-- START Available records --

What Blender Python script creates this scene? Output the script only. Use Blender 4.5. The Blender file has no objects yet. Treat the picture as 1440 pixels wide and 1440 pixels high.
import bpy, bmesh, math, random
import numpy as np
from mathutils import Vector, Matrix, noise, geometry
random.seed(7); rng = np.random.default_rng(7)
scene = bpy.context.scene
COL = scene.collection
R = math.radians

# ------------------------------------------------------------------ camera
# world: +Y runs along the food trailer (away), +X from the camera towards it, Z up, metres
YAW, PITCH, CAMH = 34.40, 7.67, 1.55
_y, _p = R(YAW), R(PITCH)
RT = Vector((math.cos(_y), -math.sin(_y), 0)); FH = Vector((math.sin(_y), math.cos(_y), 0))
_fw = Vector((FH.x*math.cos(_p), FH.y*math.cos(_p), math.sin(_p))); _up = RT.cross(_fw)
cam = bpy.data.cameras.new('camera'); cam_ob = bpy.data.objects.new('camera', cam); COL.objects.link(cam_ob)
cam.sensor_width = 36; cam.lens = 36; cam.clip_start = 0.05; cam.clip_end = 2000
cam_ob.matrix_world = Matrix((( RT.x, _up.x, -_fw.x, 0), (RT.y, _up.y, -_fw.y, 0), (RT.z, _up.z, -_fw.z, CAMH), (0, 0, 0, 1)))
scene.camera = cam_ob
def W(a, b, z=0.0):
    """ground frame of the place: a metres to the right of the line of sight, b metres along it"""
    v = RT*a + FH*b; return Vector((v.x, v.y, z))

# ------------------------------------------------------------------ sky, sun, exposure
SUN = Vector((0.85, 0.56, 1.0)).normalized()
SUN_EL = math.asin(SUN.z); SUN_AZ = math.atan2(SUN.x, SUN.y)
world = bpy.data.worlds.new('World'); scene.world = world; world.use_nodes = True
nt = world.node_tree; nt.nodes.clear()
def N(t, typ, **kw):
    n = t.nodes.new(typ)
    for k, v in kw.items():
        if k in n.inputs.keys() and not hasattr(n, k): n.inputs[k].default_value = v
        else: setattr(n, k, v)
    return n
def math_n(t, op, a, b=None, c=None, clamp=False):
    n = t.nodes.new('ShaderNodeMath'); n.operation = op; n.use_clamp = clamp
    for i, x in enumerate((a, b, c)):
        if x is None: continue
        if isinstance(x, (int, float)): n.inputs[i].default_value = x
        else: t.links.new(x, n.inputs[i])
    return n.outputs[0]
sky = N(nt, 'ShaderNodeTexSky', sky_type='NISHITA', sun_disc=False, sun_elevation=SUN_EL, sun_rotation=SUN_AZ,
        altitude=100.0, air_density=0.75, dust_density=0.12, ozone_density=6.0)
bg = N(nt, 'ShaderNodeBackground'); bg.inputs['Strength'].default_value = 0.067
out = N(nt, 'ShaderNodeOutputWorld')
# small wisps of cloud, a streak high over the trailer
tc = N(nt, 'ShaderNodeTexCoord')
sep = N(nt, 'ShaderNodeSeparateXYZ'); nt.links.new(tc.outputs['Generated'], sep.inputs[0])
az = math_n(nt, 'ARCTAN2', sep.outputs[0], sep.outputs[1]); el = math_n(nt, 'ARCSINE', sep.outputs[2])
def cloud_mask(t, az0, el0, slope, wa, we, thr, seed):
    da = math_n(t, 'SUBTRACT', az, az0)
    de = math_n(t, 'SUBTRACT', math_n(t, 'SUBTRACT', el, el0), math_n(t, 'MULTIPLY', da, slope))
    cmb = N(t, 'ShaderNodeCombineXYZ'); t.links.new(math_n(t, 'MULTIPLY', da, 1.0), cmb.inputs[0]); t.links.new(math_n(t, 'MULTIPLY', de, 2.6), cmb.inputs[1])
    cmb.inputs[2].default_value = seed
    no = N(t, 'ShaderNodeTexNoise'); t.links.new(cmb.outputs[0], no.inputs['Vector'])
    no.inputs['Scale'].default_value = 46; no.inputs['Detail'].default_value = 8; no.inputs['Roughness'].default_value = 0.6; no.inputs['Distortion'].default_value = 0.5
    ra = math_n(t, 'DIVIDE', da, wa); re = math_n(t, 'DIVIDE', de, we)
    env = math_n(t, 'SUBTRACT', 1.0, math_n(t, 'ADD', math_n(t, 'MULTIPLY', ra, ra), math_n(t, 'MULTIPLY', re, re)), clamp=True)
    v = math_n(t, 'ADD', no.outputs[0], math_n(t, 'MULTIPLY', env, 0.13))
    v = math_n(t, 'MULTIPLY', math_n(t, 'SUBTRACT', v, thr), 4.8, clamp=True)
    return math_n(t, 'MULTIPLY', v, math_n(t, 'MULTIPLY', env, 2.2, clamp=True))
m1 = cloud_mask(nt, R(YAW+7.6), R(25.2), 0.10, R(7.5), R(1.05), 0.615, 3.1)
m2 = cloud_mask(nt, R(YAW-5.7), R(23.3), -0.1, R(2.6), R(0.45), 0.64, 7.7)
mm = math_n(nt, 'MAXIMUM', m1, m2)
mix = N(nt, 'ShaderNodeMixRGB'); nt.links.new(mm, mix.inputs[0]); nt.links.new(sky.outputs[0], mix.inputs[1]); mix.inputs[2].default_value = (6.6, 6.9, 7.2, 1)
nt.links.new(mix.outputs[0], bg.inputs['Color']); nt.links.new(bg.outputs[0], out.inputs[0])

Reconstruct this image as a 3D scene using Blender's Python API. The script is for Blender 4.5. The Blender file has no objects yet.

-- END Available records --

● **Short problem**: Output the listing above exactly as it appears.

● **Reply**:
What Blender Python script creates this scene? Output the script only. Use Blender 4.5. The Blender file has no objects yet. Treat the picture as 1440 pixels wide and 1440 pixels high.
import bpy, bmesh, math, random
import numpy as np
from mathutils import Vector, Matrix, noise, geometry
random.seed(7); rng = np.random.default_rng(7)
scene = bpy.context.scene
COL = scene.collection
R = math.radians

# ------------------------------------------------------------------ camera
# world: +Y runs along the food trailer (away), +X from the camera towards it, Z up, metres
YAW, PITCH, CAMH = 34.40, 7.67, 1.55
_y, _p = R(YAW), R(PITCH)
RT = Vector((math.cos(_y), -math.sin(_y), 0)); FH = Vector((math.sin(_y), math.cos(_y), 0))
_fw = Vector((FH.x*math.cos(_p), FH.y*math.cos(_p), math.sin(_p))); _up = RT.cross(_fw)
cam = bpy.data.cameras.new('camera'); cam_ob = bpy.data.objects.new('camera', cam); COL.objects.link(cam_ob)
cam.sensor_width = 36; cam.lens = 36; cam.clip_start = 0.05; cam.clip_end = 2000
cam_ob.matrix_world = Matrix((( RT.x, _up.x, -_fw.x, 0), (RT.y, _up.y, -_fw.y, 0), (RT.z, _up.z, -_fw.z, CAMH), (0, 0, 0, 1)))
scene.camera = cam_ob
def W(a, b, z=0.0):
    """ground frame of the place: a metres to the right of the line of sight, b metres along it"""
    v = RT*a + FH*b; return Vector((v.x, v.y, z))

# ------------------------------------------------------------------ sky, sun, exposure
SUN = Vector((0.85, 0.56, 1.0)).normalized()
SUN_EL = math.asin(SUN.z); SUN_AZ = math.atan2(SUN.x, SUN.y)
world = bpy.data.worlds.new('World'); scene.world = world; world.use_nodes = True
nt = world.node_tree; nt.nodes.clear()
def N(t, typ, **kw):
    n = t.nodes.new(typ)
    for k, v in kw.items():
        if k in n.inputs.keys() and not hasattr(n, k): n.inputs[k].default_value = v
        else: setattr(n, k, v)
    return n
def math_n(t, op, a, b=None, c=None, clamp=False):
    n = t.nodes.new('ShaderNodeMath'); n.operation = op; n.use_clamp = clamp
    for i, x in enumerate((a, b, c)):
        if x is None: continue
        if isinstance(x, (int, float)): n.inputs[i].default_value = x
        else: t.links.new(x, n.inputs[i])
    return n.outputs[0]
sky = N(nt, 'ShaderNodeTexSky', sky_type='NISHITA', sun_disc=False, sun_elevation=SUN_EL, sun_rotation=SUN_AZ,
        altitude=100.0, air_density=0.75, dust_density=0.12, ozone_density=6.0)
bg = N(nt, 'ShaderNodeBackground'); bg.inputs['Strength'].default_value = 0.067
out = N(nt, 'ShaderNodeOutputWorld')
# small wisps of cloud, a streak high over the trailer
tc = N(nt, 'ShaderNodeTexCoord')
sep = N(nt, 'ShaderNodeSeparateXYZ'); nt.links.new(tc.outputs['Generated'], sep.inputs[0])
az = math_n(nt, 'ARCTAN2', sep.outputs[0], sep.outputs[1]); el = math_n(nt, 'ARCSINE', sep.outputs[2])
def cloud_mask(t, az0, el0, slope, wa, we, thr, seed):
    da = math_n(t, 'SUBTRACT', az, az0)
    de = math_n(t, 'SUBTRACT', math_n(t, 'SUBTRACT', el, el0), math_n(t, 'MULTIPLY', da, slope))
    cmb = N(t, 'ShaderNodeCombineXYZ'); t.links.new(math_n(t, 'MULTIPLY', da, 1.0), cmb.inputs[0]); t.links.new(math_n(t, 'MULTIPLY', de, 2.6), cmb.inputs[1])
    cmb.inputs[2].default_value = seed
    no = N(t, 'ShaderNodeTexNoise'); t.links.new(cmb.outputs[0], no.inputs['Vector'])
    no.inputs['Scale'].default_value = 46; no.inputs['Detail'].default_value = 8; no.inputs['Roughness'].default_value = 0.6; no.inputs['Distortion'].default_value = 0.5
    ra = math_n(t, 'DIVIDE', da, wa); re = math_n(t, 'DIVIDE', de, we)
    env = math_n(t, 'SUBTRACT', 1.0, math_n(t, 'ADD', math_n(t, 'MULTIPLY', ra, ra), math_n(t, 'MULTIPLY', re, re)), clamp=True)
    v = math_n(t, 'ADD', no.outputs[0], math_n(t, 'MULTIPLY', env, 0.13))
    v = math_n(t, 'MULTIPLY', math_n(t, 'SUBTRACT', v, thr), 4.8, clamp=True)
    return math_n(t, 'MULTIPLY', v, math_n(t, 'MULTIPLY', env, 2.2, clamp=True))
m1 = cloud_mask(nt, R(YAW+7.6), R(25.2), 0.10, R(7.5), R(1.05), 0.615, 3.1)
m2 = cloud_mask(nt, R(YAW-5.7), R(23.3), -0.1, R(2.6), R(0.45), 0.64, 7.7)
mm = math_n(nt, 'MAXIMUM', m1, m2)
mix = N(nt, 'ShaderNodeMixRGB'); nt.links.new(mm, mix.inputs[0]); nt.links.new(sky.outputs[0], mix.inputs[1]); mix.inputs[2].default_value = (6.6, 6.9, 7.2, 1)
nt.links.new(mix.outputs[0], bg.inputs['Color']); nt.links.new(bg.outputs[0], out.inputs[0])

Reconstruct this image as a 3D scene using Blender's Python API. The script is for Blender 4.5. The Blender file has no objects yet.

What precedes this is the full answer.